WHAT YOU WILL DO
Copy each line below exactly and leave the pictures out.

DATA SECTION
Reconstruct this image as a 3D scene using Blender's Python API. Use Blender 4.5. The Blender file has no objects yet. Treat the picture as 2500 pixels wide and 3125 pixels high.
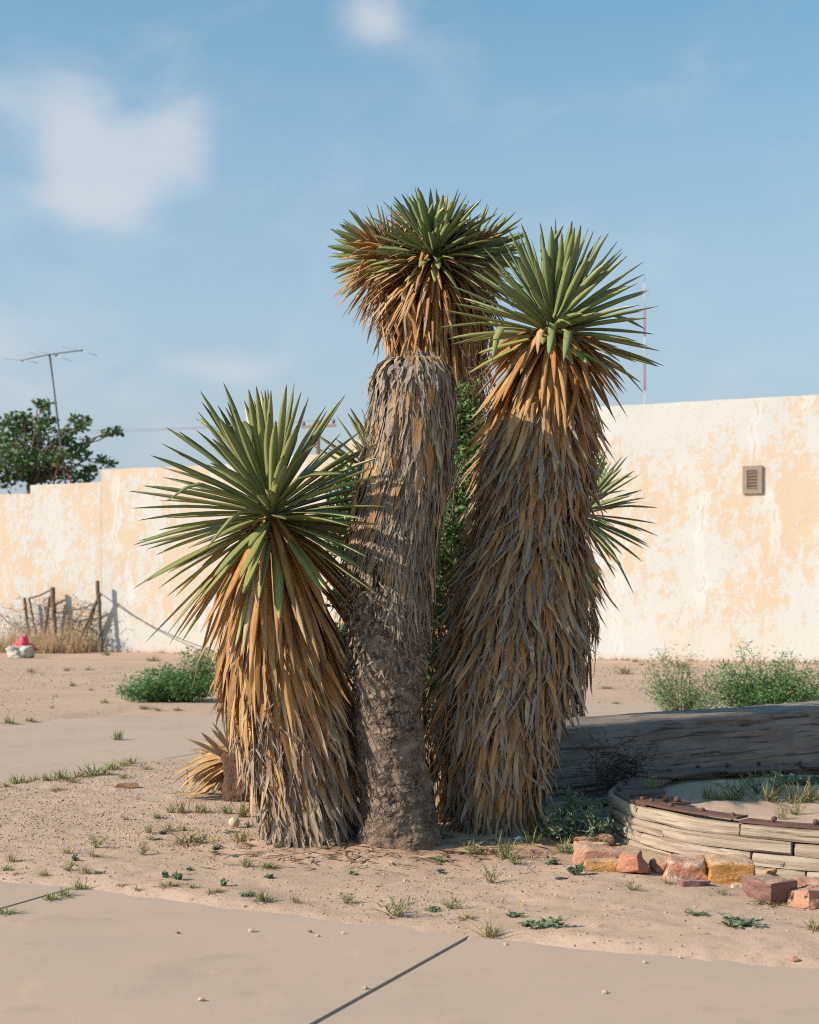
import bpy, bmesh, math
import numpy as np
from mathutils import Vector, Matrix

# ------------------------------------------------------------------ camera, sky, sun, exposure
R = math.radians
SC = bpy.context.scene
COL = SC.collection
F, H, HZ, CX = 4600.0, 1.4, 1842.0, 1250.0      # focal length in photo pixels, eye height, horizon row, centre column
SUN_EL, SUN_AZ = R(31), R(18)                   # light travels towards (+cos az, +sin az)
cam_d = bpy.data.cameras.new('camera')
cam = bpy.data.objects.new('camera', cam_d); COL.objects.link(cam)
cam.location = (0, 0, H); cam.rotation_euler = (R(90), 0, 0)
cam_d.sensor_fit = 'VERTICAL'; cam_d.sensor_height = 36; cam_d.sensor_width = 28.8
cam_d.lens = F * 36 / 3125; cam_d.shift_y = (HZ - 1562.5) / 3125
cam_d.clip_start = 0.1; cam_d.clip_end = 20000
cam_d.dof.use_dof = True; cam_d.dof.focus_distance = 8.5; cam_d.dof.aperture_fstop = 4.0
SC.camera = cam
vs = SC.view_settings
vs.view_transform = 'Standard'; vs.look = 'None'; vs.exposure = 0.28; vs.gamma = 1.0; vs.use_curve_mapping = False
SC.cycles.max_bounces = 5; SC.cycles.diffuse_bounces = 3; SC.cycles.glossy_bounces = 2; SC.cycles.transmission_bounces = 2; SC.cycles.use_adaptive_sampling = True; SC.cycles.filter_width = 1.1; SC.cycles.use_denoising = False


def N(nt, typ, ins=None, **props):
    n = nt.nodes.new(typ)
    for k, v in props.items():
        setattr(n, k, v)
    for k, v in (ins or {}).items():
        s = n.inputs[k]
        if isinstance(v, bpy.types.NodeSocket):
            nt.links.new(v, s)
        else:
            if isinstance(v, tuple) and len(v) == 3 and s.type == 'RGBA':
                v = (*v, 1)
            s.default_value = v
    return n


def M(nt, op, a, b=0.0, c=0.0, clamp=False):
    return N(nt, 'ShaderNodeMath', {0: a, 1: b, 2: c}, operation=op, use_clamp=clamp).outputs[0]


def VM(nt, op, a, b=(0, 0, 0)):
    n = N(nt, 'ShaderNodeVectorMath', {0: a, 1: b}, operation=op)
    return n.outputs['Value'] if op in ('DOT_PRODUCT', 'LENGTH') else n.outputs[0]


def MIX(nt, fac, a, b, blend='MIX'):
    n = nt.nodes.new('ShaderNodeMix'); n.data_type = 'RGBA'; n.blend_type = blend
    for i, v in ((0, fac), (6, a), (7, b)):
        if isinstance(v, bpy.types.NodeSocket):
            nt.links.new(v, n.inputs[i])
        else:
            n.inputs[i].default_value = (*v, 1) if isinstance(v, tuple) and len(v) == 3 else v
    return n.outputs[2]


def SS(nt, x, lo, hi, out_lo=0.0, out_hi=1.0):
    return N(nt, 'ShaderNodeMapRange', {0: x, 1: lo, 2: hi, 3: out_lo, 4: out_hi}, interpolation_type='SMOOTHSTEP').outputs[0]


def NOISE(nt, vec, scale, detail=4.0, rough=0.55, dist=0.0, out=0):
    return N(nt, 'ShaderNodeTexNoise', {'Vector': vec, 'Scale': scale, 'Detail': detail, 'Roughness': rough, 'Distortion': dist}).outputs[out]


def SCALEV(nt, vec, s):
    return N(nt, 'ShaderNodeMapping', {0: vec, 3: s}).outputs[0]


world = bpy.data.worlds.new('World'); SC.world = world; world.use_nodes = True
wn = world.node_tree; wn.nodes.clear()
sky = N(wn, 'ShaderNodeTexSky', sky_type='NISHITA', sun_disc=False, sun_elevation=SUN_EL,
        sun_rotation=math.atan2(-math.cos(SUN_AZ), -math.sin(SUN_AZ)), altitude=800, air_density=1.0, dust_density=1.6, ozone_density=2.0)
wdir = VM(wn, 'NORMALIZE', N(wn, 'ShaderNodeTexCoord').outputs['Generated'])
# clouds: soft fair-weather puffs scattered over the whole sky, a few of them where the photograph shows them
cn = NOISE(wn, SCALEV(wn, wdir, (1, 1, 1.6)), 13.0, 7.0, 0.55, 0.35)
cw = NOISE(wn, wdir, 3.0, 3.0, 0.5)


def cloud_blob(px, py, rx, ry):
    c = Vector(((px - CX) / F, 1, (HZ - py) / F)).normalized()
    r = c.cross(Vector((0, 0, 1))).normalized(); u = r.cross(c)
    a = M(wn, 'DIVIDE', VM(wn, 'DOT_PRODUCT', wdir, tuple(r)), rx / F)
    b = M(wn, 'DIVIDE', VM(wn, 'DOT_PRODUCT', wdir, tuple(u)), ry / F)
    d2 = M(wn, 'ADD', M(wn, 'MULTIPLY', a, a), M(wn, 'MULTIPLY', b, b))
    g = M(wn, 'POWER', 2.718, M(wn, 'MULTIPLY', d2, -1.0))
    return M(wn, 'MULTIPLY', g, M(wn, 'GREATER_THAN', VM(wn, 'DOT_PRODUCT', wdir, tuple(c)), 0.0))


blobs = None
for px, py, rx, ry, am in ((230, 440, 110, 170, .42), (400, 470, 200, 130, .42), (560, 370, 110, 130, .38), (300, 620, 170, 90, .38), (20, 300, 150, 60, .2),
                           (1140, 60, 100, 85, .42), (640, 1110, 150, 70, .36), (780, 1130, 120, 60, .3), (20, 1010, 220, 80, .26), (900, 1300, 500, 60, .16), (250, 1200, 300, 60, .2)):
    g = M(wn, 'MULTIPLY', cloud_blob(px, py, rx, ry), am)
    blobs = g if blobs is None else M(wn, 'ADD', blobs, g)
dens = M(wn, 'ADD', M(wn, 'ADD', M(wn, 'MULTIPLY', cn, 0.85), M(wn, 'MULTIPLY', cw, 0.30)), blobs)
cl = SS(wn, dens, 0.54, 1.2, 0.0, 0.78)
skycol = N(wn, 'ShaderNodeHueSaturation', {'Hue': 0.485, 'Saturation': 1.0, 'Value': 1.0, 'Color': sky.outputs[0]}).outputs[0]
skycol = MIX(wn, 1.0, skycol, (.93, 1.27, 1.27), 'MULTIPLY')
elev = N(wn, 'ShaderNodeSeparateXYZ', {0: wdir}).outputs[2]
hz_fac = SS(wn, elev, -0.02, 0.48, 0.96, 0.0)
skycol = MIX(wn, hz_fac, skycol, (3.4, 3.65, 4.05))
skycol = MIX(wn, cl, skycol, (4.7, 4.85, 5.15))
bg = N(wn, 'ShaderNodeBackground', {'Color': skycol, 'Strength': 0.118})
N(wn, 'ShaderNodeOutputWorld', {0: bg.outputs[0]})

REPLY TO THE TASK
Reconstruct this image as a 3D scene using Blender's Python API. Use Blender 4.5. The Blender file has no objects yet. Treat the picture as 2500 pixels wide and 3125 pixels high.
import bpy, bmesh, math
import numpy as np
from mathutils import Vector, Matrix

# ------------------------------------------------------------------ camera, sky, sun, exposure
R = math.radians
SC = bpy.context.scene
COL = SC.collection
F, H, HZ, CX = 4600.0, 1.4, 1842.0, 1250.0      # focal length in photo pixels, eye height, horizon row, centre column
SUN_EL, SUN_AZ = R(31), R(18)                   # light travels towards (+cos az, +sin az)
cam_d = bpy.data.cameras.new('camera')
cam = bpy.data.objects.new('camera', cam_d); COL.objects.link(cam)
cam.location = (0, 0, H); cam.rotation_euler = (R(90), 0, 0)
cam_d.sensor_fit = 'VERTICAL'; cam_d.sensor_height = 36; cam_d.sensor_width = 28.8
cam_d.lens = F * 36 / 3125; cam_d.shift_y = (HZ - 1562.5) / 3125
cam_d.clip_start = 0.1; cam_d.clip_end = 20000
cam_d.dof.use_dof = True; cam_d.dof.focus_distance = 8.5; cam_d.dof.aperture_fstop = 4.0
SC.camera = cam
vs = SC.view_settings
vs.view_transform = 'Standard'; vs.look = 'None'; vs.exposure = 0.28; vs.gamma = 1.0; vs.use_curve_mapping = False
SC.cycles.max_bounces = 5; SC.cycles.diffuse_bounces = 3; SC.cycles.glossy_bounces = 2; SC.cycles.transmission_bounces = 2; SC.cycles.use_adaptive_sampling = True; SC.cycles.filter_width = 1.1; SC.cycles.use_denoising = False


def N(nt, typ, ins=None, **props):
    n = nt.nodes.new(typ)
    for k, v in props.items():
        setattr(n, k, v)
    for k, v in (ins or {}).items():
        s = n.inputs[k]
        if isinstance(v, bpy.types.NodeSocket):
            nt.links.new(v, s)
        else:
            if isinstance(v, tuple) and len(v) == 3 and s.type == 'RGBA':
                v = (*v, 1)
            s.default_value = v
    return n


def M(nt, op, a, b=0.0, c=0.0, clamp=False):
    return N(nt, 'ShaderNodeMath', {0: a, 1: b, 2: c}, operation=op, use_clamp=clamp).outputs[0]


def VM(nt, op, a, b=(0, 0, 0)):
    n = N(nt, 'ShaderNodeVectorMath', {0: a, 1: b}, operation=op)
    return n.outputs['Value'] if op in ('DOT_PRODUCT', 'LENGTH') else n.outputs[0]


def MIX(nt, fac, a, b, blend='MIX'):
    n = nt.nodes.new('ShaderNodeMix'); n.data_type = 'RGBA'; n.blend_type = blend
    for i, v in ((0, fac), (6, a), (7, b)):
        if isinstance(v, bpy.types.NodeSocket):
            nt.links.new(v, n.inputs[i])
        else:
            n.inputs[i].default_value = (*v, 1) if isinstance(v, tuple) and len(v) == 3 else v
    return n.outputs[2]


def SS(nt, x, lo, hi, out_lo=0.0, out_hi=1.0):
    return N(nt, 'ShaderNodeMapRange', {0: x, 1: lo, 2: hi, 3: out_lo, 4: out_hi}, interpolation_type='SMOOTHSTEP').outputs[0]


def NOISE(nt, vec, scale, detail=4.0, rough=0.55, dist=0.0, out=0):
    return N(nt, 'ShaderNodeTexNoise', {'Vector': vec, 'Scale': scale, 'Detail': detail, 'Roughness': rough, 'Distortion': dist}).outputs[out]


def SCALEV(nt, vec, s):
    return N(nt, 'ShaderNodeMapping', {0: vec, 3: s}).outputs[0]


world = bpy.data.worlds.new('World'); SC.world = world; world.use_nodes = True
wn = world.node_tree; wn.nodes.clear()
sky = N(wn, 'ShaderNodeTexSky', sky_type='NISHITA', sun_disc=False, sun_elevation=SUN_EL,
        sun_rotation=math.atan2(-math.cos(SUN_AZ), -math.sin(SUN_AZ)), altitude=800, air_density=1.0, dust_density=1.6, ozone_density=2.0)
wdir = VM(wn, 'NORMALIZE', N(wn, 'ShaderNodeTexCoord').outputs['Generated'])
# clouds: soft fair-weather puffs scattered over the whole sky, a few of them where the photograph shows them
cn = NOISE(wn, SCALEV(wn, wdir, (1, 1, 1.6)), 13.0, 7.0, 0.55, 0.35)
cw = NOISE(wn, wdir, 3.0, 3.0, 0.5)


def cloud_blob(px, py, rx, ry):
    c = Vector(((px - CX) / F, 1, (HZ - py) / F)).normalized()
    r = c.cross(Vector((0, 0, 1))).normalized(); u = r.cross(c)
    a = M(wn, 'DIVIDE', VM(wn, 'DOT_PRODUCT', wdir, tuple(r)), rx / F)
    b = M(wn, 'DIVIDE', VM(wn, 'DOT_PRODUCT', wdir, tuple(u)), ry / F)
    d2 = M(wn, 'ADD', M(wn, 'MULTIPLY', a, a), M(wn, 'MULTIPLY', b, b))
    g = M(wn, 'POWER', 2.718, M(wn, 'MULTIPLY', d2, -1.0))
    return M(wn, 'MULTIPLY', g, M(wn, 'GREATER_THAN', VM(wn, 'DOT_PRODUCT', wdir, tuple(c)), 0.0))


blobs = None
for px, py, rx, ry, am in ((230, 440, 110, 170, .42), (400, 470, 200, 130, .42), (560, 370, 110, 130, .38), (300, 620, 170, 90, .38), (20, 300, 150, 60, .2),
                           (1140, 60, 100, 85, .42), (640, 1110, 150, 70, .36), (780, 1130, 120, 60, .3), (20, 1010, 220, 80, .26), (900, 1300, 500, 60, .16), (250, 1200, 300, 60, .2)):
    g = M(wn, 'MULTIPLY', cloud_blob(px, py, rx, ry), am)
    blobs = g if blobs is None else M(wn, 'ADD', blobs, g)
dens = M(wn, 'ADD', M(wn, 'ADD', M(wn, 'MULTIPLY', cn, 0.85), M(wn, 'MULTIPLY', cw, 0.30)), blobs)
cl = SS(wn, dens, 0.54, 1.2, 0.0, 0.78)
skycol = N(wn, 'ShaderNodeHueSaturation', {'Hue': 0.485, 'Saturation': 1.0, 'Value': 1.0, 'Color': sky.outputs[0]}).outputs[0]
skycol = MIX(wn, 1.0, skycol, (.93, 1.27, 1.27), 'MULTIPLY')
elev = N(wn, 'ShaderNodeSeparateXYZ', {0: wdir}).outputs[2]
hz_fac = SS(wn, elev, -0.02, 0.48, 0.96, 0.0)
skycol = MIX(wn, hz_fac, skycol, (3.4, 3.65, 4.05))
skycol = MIX(wn, cl, skycol, (4.7, 4.85, 5.15))
bg = N(wn, 'ShaderNodeBackground', {'Color': skycol, 'Strength': 0.118})
N(wn, 'ShaderNodeOutputWorld', {0: bg.outputs[0]})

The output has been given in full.